Saturday 5th February 2022, 1.30pm (day 3,817)

Is it too early to be in the pub on a Saturday afternoon? When the weather outside is as grim as it was today, then no. The welcome inside was much warmer.

The endless building and rebuilding of Manchester does not seem to have particularly slowed down as a result of the last two years of bollocks, although seeing as no one has any money any more except Mark Zuckerberg it seems, I don’t know who’s going to inhabit all these new buildings. This scaffold tunnel rises over my walking route to work and I’ve been passing through it in both directions for some months, thinking it would make a decent picture; this evening it gets its chance.

The guys give it the “mean and moody, but still cute” look, as if they are modelling for the blackbird version of a Hugo Boss ad. A shame this one is a little out of focus, but I couldn’t persuade them to repeat the pose, sorry.

It’s 2/2/22, and also Lunar New Year (or Chinese New Year, Tet, whatever other term you want to use). It seemed appropriate to depict this today even if I suspect I am a day late. Manchester has a large Chinese population (students or otherwise) and the city centre is decorated accordingly. I believe I should say at this point: xīn nián kuài lè .

Serious combat in the Railway this evening. Somehow black and white photography seems appropriate for this subject matter.

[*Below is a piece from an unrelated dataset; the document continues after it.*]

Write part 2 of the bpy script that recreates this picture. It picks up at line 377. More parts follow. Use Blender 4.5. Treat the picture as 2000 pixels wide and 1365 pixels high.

This trip down to London also offered the chance to pick up a County Top (see the other blog); specifically Bushey Heath, the highest point in the historic county of Middlesex, swallowed up by London in 1965 although at least it still retains a county cricket team. It wasn’t major mountaineering, though. Clare here strolls through the woods near Bentley Priory (an ecclesiastical relic? no, a premium housing estate) in one of those shots that chews up the bandwidth thanks to all the foliage.

“God’s Own Junkyard” — and that’s its official name — is a bar/café in Walthamstow, London, but that doesn’t even begin to describe it. In fact it’s a museum of neon; what you see here is barely 1% of the whole stock. I wonder what their electricity bill is like.

The Emley Moor TV transmitting station can be seen from almost everywhere in West Yorkshire, particularly anywhere even vaguely elevated: but then again, that’s the reason why it was built where it was. It’s still the tallest free-standing structure in Britain. Except that it has a companion at the moment; a temporary mast designed to take the load while repairs are conducted, apparently. Yes, I am frustrated by the electricity wires on this shot but this was another day with not much to see, so I’m taking what’s there.